The Triffids
Calenture

A Personal View:


Calenture Calenture is a record that caused The Triffids to be accused of selling out.

It was our first record for a major label. We'd signed to Island Records in early November 1986. This opened up many possibilities for us. Until then we'd largely financed our records by ourselves - suddenly we were being actively encouraged to spend money. I caught the train out to Gerry Hogan's pedal steel shop in Newbury with an Island Records cheque complete with cute little palm tree and got myself a single neck ten string MCI pedal steel in a muted grey finish (wished I'd got the red later) and a Peavey Vegas amp. We had discussions about producers, we made lists of instruments to hire, studios we'd like to use. Actually the signing brought us a new batch of problems, not only related to the expectations of Island but those of ourselves as well.

DaveAfter a truly strange and unsettling period trying to record some songs under the production of Craig Leon, we found ourselves back working with Gil Norton, producer of Born Sandy Devotional. It was always our intention to make Calenture a big production album and I think Island expected something more polished than any of the bands earlier releases so there were no clashes on that score. There were certainly disagreements about how to achieve that end however. We ended up recording in seven different studios over a period of several months spending a frightening amount of money, even by the standards of the time. But the result, though it sounds more "of its time" than any other Triffids record, is still a powerful and beautifully balanced album that showed what a fine singer of his own superlative songs David McComb was.

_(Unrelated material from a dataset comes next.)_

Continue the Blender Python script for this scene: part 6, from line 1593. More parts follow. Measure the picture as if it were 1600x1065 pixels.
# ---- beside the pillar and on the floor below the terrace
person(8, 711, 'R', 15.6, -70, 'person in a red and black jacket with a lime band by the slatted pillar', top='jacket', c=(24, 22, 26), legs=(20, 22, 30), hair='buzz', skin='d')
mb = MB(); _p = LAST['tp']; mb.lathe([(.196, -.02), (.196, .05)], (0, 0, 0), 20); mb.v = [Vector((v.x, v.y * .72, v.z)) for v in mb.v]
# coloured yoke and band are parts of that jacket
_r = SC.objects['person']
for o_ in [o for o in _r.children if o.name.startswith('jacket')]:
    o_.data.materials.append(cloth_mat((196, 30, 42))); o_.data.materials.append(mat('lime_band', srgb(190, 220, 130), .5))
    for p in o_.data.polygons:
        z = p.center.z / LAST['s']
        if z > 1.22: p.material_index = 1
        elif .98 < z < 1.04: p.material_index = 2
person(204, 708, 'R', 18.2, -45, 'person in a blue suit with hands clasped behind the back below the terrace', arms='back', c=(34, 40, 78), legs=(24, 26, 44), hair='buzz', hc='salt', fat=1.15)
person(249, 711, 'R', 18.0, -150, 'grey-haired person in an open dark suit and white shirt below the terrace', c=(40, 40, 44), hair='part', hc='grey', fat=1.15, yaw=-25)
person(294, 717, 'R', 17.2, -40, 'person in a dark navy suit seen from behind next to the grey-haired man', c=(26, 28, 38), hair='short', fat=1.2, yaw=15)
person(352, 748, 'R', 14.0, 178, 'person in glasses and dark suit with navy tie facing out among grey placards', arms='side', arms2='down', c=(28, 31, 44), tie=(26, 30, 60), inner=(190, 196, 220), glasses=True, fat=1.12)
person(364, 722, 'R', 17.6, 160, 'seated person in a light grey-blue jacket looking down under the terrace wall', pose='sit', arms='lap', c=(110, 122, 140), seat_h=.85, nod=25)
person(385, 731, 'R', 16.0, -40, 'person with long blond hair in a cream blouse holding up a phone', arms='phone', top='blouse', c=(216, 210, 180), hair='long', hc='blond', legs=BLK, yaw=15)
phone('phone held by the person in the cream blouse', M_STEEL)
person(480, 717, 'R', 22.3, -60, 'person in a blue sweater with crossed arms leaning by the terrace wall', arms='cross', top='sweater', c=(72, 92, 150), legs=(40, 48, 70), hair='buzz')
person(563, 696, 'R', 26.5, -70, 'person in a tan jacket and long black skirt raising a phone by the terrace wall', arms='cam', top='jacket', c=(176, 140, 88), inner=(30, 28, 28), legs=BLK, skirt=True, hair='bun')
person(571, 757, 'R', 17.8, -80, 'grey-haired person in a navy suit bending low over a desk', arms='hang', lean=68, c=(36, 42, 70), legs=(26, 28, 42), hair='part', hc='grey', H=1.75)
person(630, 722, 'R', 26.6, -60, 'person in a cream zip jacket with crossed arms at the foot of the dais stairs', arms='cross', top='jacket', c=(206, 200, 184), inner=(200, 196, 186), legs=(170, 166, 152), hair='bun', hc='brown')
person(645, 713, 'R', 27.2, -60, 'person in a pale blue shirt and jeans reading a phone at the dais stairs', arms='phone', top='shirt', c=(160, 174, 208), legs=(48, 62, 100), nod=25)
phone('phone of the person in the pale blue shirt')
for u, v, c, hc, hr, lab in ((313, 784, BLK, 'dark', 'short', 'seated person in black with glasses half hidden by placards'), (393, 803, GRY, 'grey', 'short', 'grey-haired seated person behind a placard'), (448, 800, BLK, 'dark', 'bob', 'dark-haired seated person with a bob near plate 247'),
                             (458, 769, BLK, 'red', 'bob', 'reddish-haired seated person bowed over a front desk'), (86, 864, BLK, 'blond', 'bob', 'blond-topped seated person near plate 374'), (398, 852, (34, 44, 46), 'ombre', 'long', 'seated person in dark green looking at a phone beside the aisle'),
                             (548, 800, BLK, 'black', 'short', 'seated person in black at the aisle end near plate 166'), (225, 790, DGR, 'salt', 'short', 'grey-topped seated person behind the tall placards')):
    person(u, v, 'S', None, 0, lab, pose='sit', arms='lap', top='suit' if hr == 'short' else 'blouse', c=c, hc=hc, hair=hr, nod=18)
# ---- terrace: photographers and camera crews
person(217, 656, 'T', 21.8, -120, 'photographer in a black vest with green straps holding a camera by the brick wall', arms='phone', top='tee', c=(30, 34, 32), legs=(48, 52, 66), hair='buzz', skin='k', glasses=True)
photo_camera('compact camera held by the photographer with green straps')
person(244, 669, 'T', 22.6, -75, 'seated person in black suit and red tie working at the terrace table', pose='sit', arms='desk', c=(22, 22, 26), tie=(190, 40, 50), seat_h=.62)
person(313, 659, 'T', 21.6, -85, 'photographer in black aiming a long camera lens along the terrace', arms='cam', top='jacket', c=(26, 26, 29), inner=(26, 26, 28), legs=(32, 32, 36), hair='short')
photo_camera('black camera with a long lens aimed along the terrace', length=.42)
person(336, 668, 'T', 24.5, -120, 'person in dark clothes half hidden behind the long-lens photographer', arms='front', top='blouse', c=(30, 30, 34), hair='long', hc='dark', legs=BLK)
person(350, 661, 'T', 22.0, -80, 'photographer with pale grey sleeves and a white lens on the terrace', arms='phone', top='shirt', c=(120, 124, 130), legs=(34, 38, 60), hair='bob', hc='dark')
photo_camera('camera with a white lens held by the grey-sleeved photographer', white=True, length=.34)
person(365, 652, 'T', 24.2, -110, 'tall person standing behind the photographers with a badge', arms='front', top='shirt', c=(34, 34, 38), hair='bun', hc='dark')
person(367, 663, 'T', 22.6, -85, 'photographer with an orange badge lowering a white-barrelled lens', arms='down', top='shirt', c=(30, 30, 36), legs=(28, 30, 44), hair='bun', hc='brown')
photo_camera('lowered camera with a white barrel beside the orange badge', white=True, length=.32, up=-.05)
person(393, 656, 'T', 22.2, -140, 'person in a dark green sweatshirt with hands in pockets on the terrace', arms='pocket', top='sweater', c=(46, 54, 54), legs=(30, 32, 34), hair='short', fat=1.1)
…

It was Dave's philosophy that a recording studio was an environment in which you were supposed to do the extraordinary thing - you weren't meant to sound like everybody else and you didn't have to to be careful you didn't record anything you'd have trouble playing live. I have some memories of both silly and noteworthy extremes being taken. We hired a white SG guitar with a whammy bar (the colour was as important as the whammy bar) but no one touched it for two weeks so we sent it back. While doing backing vocals for the outro of Vagabond Holes we ran the microphone through every effects pedal we could find to try to get a wonderful and extreme sound but it ended up sounding fairly plain when properly sat in the mix. Dave wanted some folky sounding instruments for Jerdacuttup Man - I think he wanted a harmonium but through a happy circumstance of miscommunication he got Keith Hancock on a kind of large piano accordian (a melodian) and Mick Doonan on the uilleann pipes. A great mistake if there ever was one. I'd still like to know why, when guitar riffs and chords were being sampled left right and centre in a mad frenzy for the then new technology, I had to play the whole repeating cascading riff of A Trick Of The Light from start to finish, employing someone elses finger for one of the particularly tricky bits. While its beginnings may have been a disaster of epic proportions the process of recording the album is one I have fond memories of. We really did have high hopes that we'd achieve mainstream success. I can remember listening to a final mix of A Trick Of The Light on headphones and being convinced it was a hit single. I'm still waiting for this to happen.

The reissued Calenture has been remastered to bring out the very best that modern technology is capable of and I think it does definitely sound fuller and sweeter with more detail evident on certain sections. The fact is that it sounded pretty good to begin with as it was recorded and mixed meticulously in the first place, and we went to no extremes with the remaster for fear of upsetting that balance. We've included all B sides from the period (excepting our version of the Beatles' Good Morning, Good Morning) and a whole extra disc of demos and unreleased tracks assembled to make up a mythical Calenture from some parallel universe. Perhaps Trick was a hit over there.